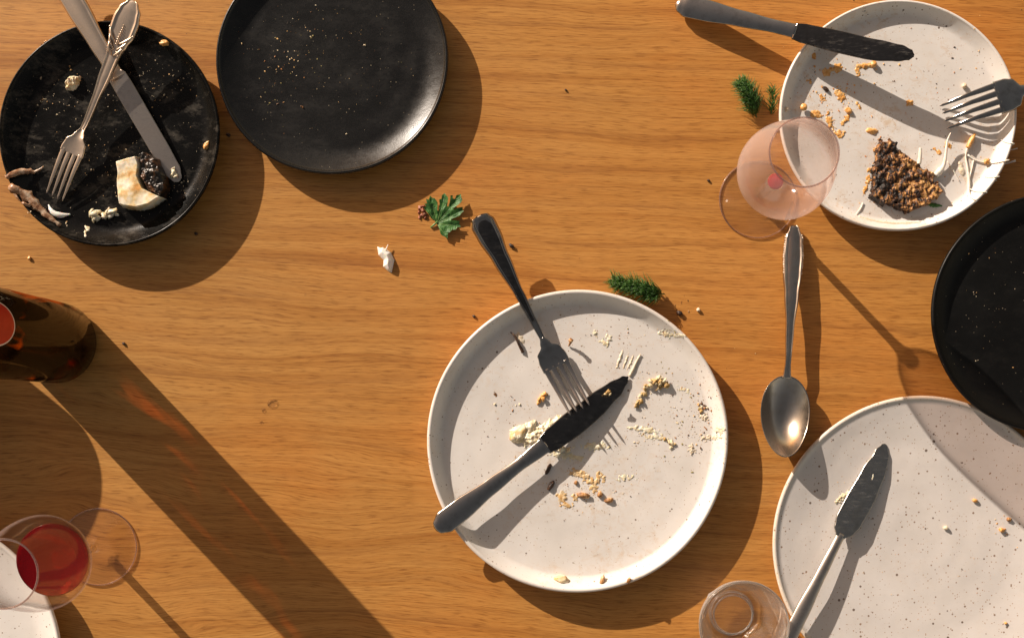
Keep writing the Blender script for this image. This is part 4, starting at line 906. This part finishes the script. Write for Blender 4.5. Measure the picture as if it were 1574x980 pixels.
def dill(spine, label, spread, n, nl, seed, hgt=.005, lean=0):
    rnd = random.Random(seed); sp_ = smooth_path([(a, b, c) for a, b, c in spine], 30)
    W3 = lambda q: W(q[0], q[1]) + Vector((0, 0, q[2]))
    P = [W3(q) for q in sp_]; root = empty('dill_sprig', W(spine[0][0], spine[0][1]), label, 'herb')
    v, f = tube([p - root.location for p in P], [.0006 * (1 - .5 * i / 29) for i in range(30)], 7); mesh('stem', v, f, M['dill'], root)
    for k in range(n):
        i = int(3 + 26 * k / (n - 1)); i = min(i, 29); p0 = P[i]; t = (P[min(i + 1, 29)] - P[i - 1]).normalized(); s = Vector((-t.y, t.x, 0))
        parts = []
        for q in range(nl):
            side = 1 if q % 2 else -1; a = rnd.uniform(.05, 1.0); L = spread * PX * rnd.uniform(.35, 1.15) * (1 - .35 * (k / n))
            d = (t * math.cos(a) + s * side * math.sin(a)).normalized(); up = rnd.uniform(-.15, .75) * hgt
            bend = s * side * rnd.uniform(-.25, .25) * L; o0 = p0 + t * rnd.uniform(-.002, .002) + s * rnd.uniform(-1, 1) * spread * PX * .22
            pts = []
            for u in (0, .33, .66, 1):
                z = max(.0004, o0.z + up * u + hgt * .35 * math.sin(3 * u)); r = o0 + d * L * u + bend * u * u; pts.append(Vector((r.x, r.y, z)) - root.location)
            parts.append(tube(pts, [.00028, .00030, .00026, .00010], 4))
        v, f = join(parts); mesh('frond', v, f, M['dill'], root)
dill([(1163, 181, .001), (1156, 168, .004), (1150, 155, .007), (1143, 142, .006), (1137, 134, .003)], 'dense dill sprig left of the upper right plate', 24, 20, 38, 3, .014)
dill([(1185, 176, .001), (1186, 165, .003), (1186, 150, .005), (1184, 143, .004)], 'sparse thin dill wisp touching the rim of the upper right plate', 19, 7, 9, 5, .007)
dill([(1021, 452, .002), (1003, 452, .006), (985, 448, .008), (966, 442, .007), (945, 436, .003)], 'dense dill sprig on the wood at the top of the large plate', 25, 22, 42, 9, .014)
strand('herb_bit', [(1420, 315, .001), (1432, 317, .001), (1445, 318, .0005)], [1, 3.5, 1], M['green'], 'small green shred under the right tip of the charred slice', 'herb', .4, jitter=.8)
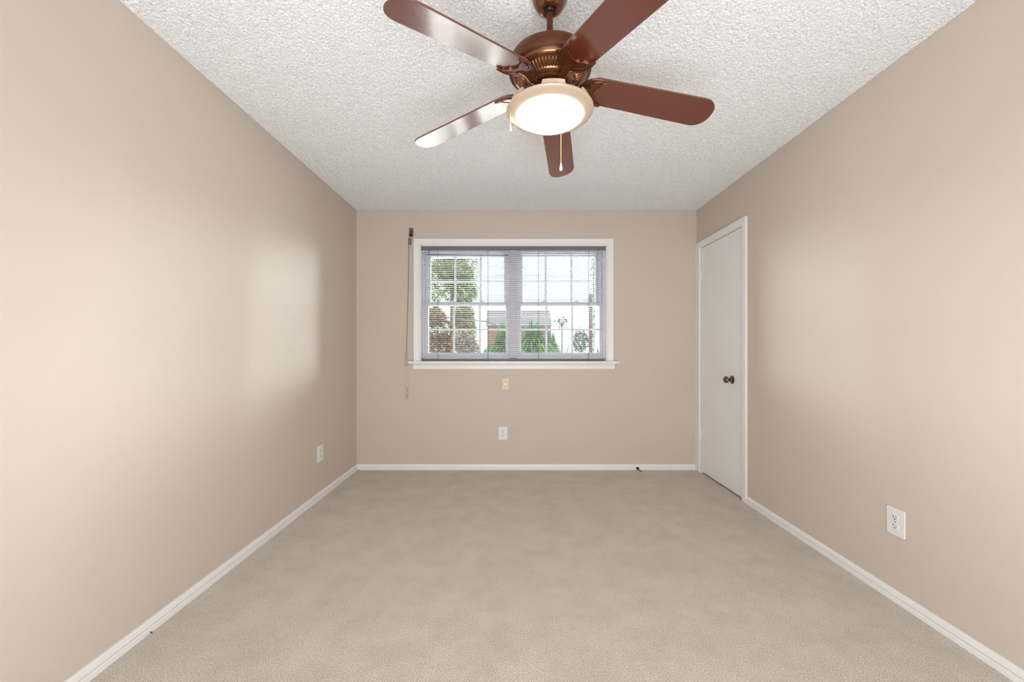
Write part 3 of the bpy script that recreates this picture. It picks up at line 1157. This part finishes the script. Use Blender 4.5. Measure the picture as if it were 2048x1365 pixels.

_DIRECTIONS FOR THIS TASK_.
Set down every record once more, word for word, without pictures.

_ANSWER FOR THE TASK_.
Keep writing the Blender script for this image. This is part 4, starting at line 906. This part finishes the script. Write for Blender 4.5. Measure the picture as if it were 1574x980 pixels.
def dill(spine, label, spread, n, nl, seed, hgt=.005, lean=0):
    rnd = random.Random(seed); sp_ = smooth_path([(a, b, c) for a, b, c in spine], 30)
    W3 = lambda q: W(q[0], q[1]) + Vector((0, 0, q[2]))
    P = [W3(q) for q in sp_]; root = empty('dill_sprig', W(spine[0][0], spine[0][1]), label, 'herb')
    v, f = tube([p - root.location for p in P], [.0006 * (1 - .5 * i / 29) for i in range(30)], 7); mesh('stem', v, f, M['dill'], root)
    for k in range(n):
        i = int(3 + 26 * k / (n - 1)); i = min(i, 29); p0 = P[i]; t = (P[min(i + 1, 29)] - P[i - 1]).normalized(); s = Vector((-t.y, t.x, 0))
        parts = []
        for q in range(nl):
            side = 1 if q % 2 else -1; a = rnd.uniform(.05, 1.0); L = spread * PX * rnd.uniform(.35, 1.15) * (1 - .35 * (k / n))
            d = (t * math.cos(a) + s * side * math.sin(a)).normalized(); up = rnd.uniform(-.15, .75) * hgt
            bend = s * side * rnd.uniform(-.25, .25) * L; o0 = p0 + t * rnd.uniform(-.002, .002) + s * rnd.uniform(-1, 1) * spread * PX * .22
            pts = []
            for u in (0, .33, .66, 1):
                z = max(.0004, o0.z + up * u + hgt * .35 * math.sin(3 * u)); r = o0 + d * L * u + bend * u * u; pts.append(Vector((r.x, r.y, z)) - root.location)
            parts.append(tube(pts, [.00028, .00030, .00026, .00010], 4))
        v, f = join(parts); mesh('frond', v, f, M['dill'], root)
dill([(1163, 181, .001), (1156, 168, .004), (1150, 155, .007), (1143, 142, .006), (1137, 134, .003)], 'dense dill sprig left of the upper right plate', 24, 20, 38, 3, .014)
dill([(1185, 176, .001), (1186, 165, .003), (1186, 150, .005), (1184, 143, .004)], 'sparse thin dill wisp touching the rim of the upper right plate', 19, 7, 9, 5, .007)
dill([(1021, 452, .002), (1003, 452, .006), (985, 448, .008), (966, 442, .007), (945, 436, .003)], 'dense dill sprig on the wood at the top of the large plate', 25, 22, 42, 9, .014)
strand('herb_bit', [(1420, 315, .001), (1432, 317, .001), (1445, 318, .0005)], [1, 3.5, 1], M['green'], 'small green shred under the right tip of the charred slice', 'herb', .4, jitter=.8)
Write part 3 of the bpy script that recreates this picture. It picks up at line 1157. This part finishes the script. Use Blender 4.5. Measure the picture as if it were 2048x1365 pixels.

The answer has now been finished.